Sanction, The Infringement of God’s Plan (Reconsider Records, 2017)

A few bands into Incendiary’s 10-year anniversary show, an old friend turned to me and opined, “Heavy is back on Long Island.” He’s a friend who I’ve gone to shows with for over twenty years. He’s seen the ebbs and flows of the Long Island hardcore scene. And while I’m not sure that heavy ever left, he certainly had a point about what he’d seen at that show. Sanction, one of the bands on that night’s bill, has become an increasingly more influential player in the heavier end of Long Island hardcore. Their newest release, The Infringement of God’s Plan, is evidence thereof. Released earlier this month on Reconsider Records, the new EP burns with heavy discordant angst. But it does so with a strong sense of musicianship and character.

For Sanction guitarist Mike Marino, the band’s influences have been as dynamic as their song writing. “The influences behind Sanction have pretty much changed steadily through all of our releases. Our earlier material derived more influence from late 90's and early 2000's metal-core bands like Zao, It Dies Today, Martyr AD, etc.,” says Marino. Those influences can be heard in the more foundational components of Sanction’s sound too. But the band also wanted to continue a forward push, especially in writing for The Infringement of God’s Plan. Marino reflects, “Moving on into our more recent material I wanted to approach a darker and heavier sound so I started digging up inspiration from early releases of bands like Through the Eyes of the Dead, Suicide Silence, All Shall Perish, and so on.” Moving amongst these different influences has served Sanction well. It’s helped fill out their already dynamic sound, and it’s set Sanction up to achieve what most of their aforementioned influences all did. Defy genre and diversify audience.

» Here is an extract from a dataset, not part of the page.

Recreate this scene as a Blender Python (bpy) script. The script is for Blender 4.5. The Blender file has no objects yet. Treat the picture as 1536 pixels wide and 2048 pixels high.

The new EP’s third track, “Sixhundredthirtyone,” hits with the genre-bending power that Marino and Sanction seek to embody. It opens with punishing mid-tempo rhythms that speed up to the vocal patterns of frontman David Blom. The song swings into a layered and heavy breakdown that draws on harmonics and punching drum beats. As it moves towards closure, the song brings out great dissonant driving guitar rhythms. To frame it would be to think distinctly back to Marino’s influences but also to consider the band’s resolution to bring out a full-bodied sonic assault, regardless of influence or genre.

Unsurprisingly, Marino rallies against cornering Sanction into any single genre. He explains, “I don't necessarily like labeling our band with a genre because it's definitely controversial. But I think when it comes down to the line, our new material is borderline death-core. Everyone loves to call us a metal-core band though so I'll take it.” So while Sanction’s members might view their music in one light, others see things a bit differently. And that’s ok. In fact, it’s probably for the best. Their compelling sound offers them diverse opportunities. They’ve shared the stage with indie acts like Somerset Thrower and hardcore powerhouses like Incendiary. They are slated to play the LI record release show for ambient metal rockers Stray From the Path. And they’re currently on a three-week tour with recent Closed Casket Activities signees Vein. Genre politics be damned.

Photo: Rebecca Lader

One of the strongest songs on The Infringement of God’s Plan is “The Prophet Who Saw Fire.” The song draws heavily on some of the melodic sensibilities reminiscent of Zao or Martyr AD. The guitars groove with a manic start/stop rhythm that also brings up memories of Harvest. But the drumming of Dillon Perino on the song harnesses the otherwise chaotic energy offered by the guitar and vocal work. Perino certainly does not shy away from his crash cymbals or his double-bass pedal. However, the tight-popping sound he captures on his snare creates the perfect balance on the song. Interestingly, Marino admits, “That was the first song that came together for this EP, and I think it's quite a bit more reflective of our old material. As we continued writing the EP after that song was finished we pretty much ditched the whole melodic sound and went straight for dark.” Despite Marino and Sanction not seeing the song as particularly representative of where they wanted to take their sound, they kept it on the new EP. That’s impressive. It shows an understanding that a band’s sound can be fluid without being messy.

The Infringement of God’s Plan is a strong effort by any measure. It cracks with heaviness and aggression. It moves with layered power and musicianship. And when the songs are played live, it punches with furious energy. With all of this swirling in their corner, Sanction is a band on the upswing. According to Marino, their tour with Vein is going great: “It's pretty much the first time we're playing most of these areas and a good amount of kids have been coming out which is surreal to say the least.” There’s something refreshing to that humility. And when asked what he hoped to achieve with Sanction, Marino simply offered, “The fact that kids go out of their way to listen to music that I wrote is cool enough to me.” 

Their new EP, The Infringement of God’s Plan, is available now through Reconsider Records and Sanction’s Bandcamp. The band is on tour with Vein and Buried Dreams until August 29th.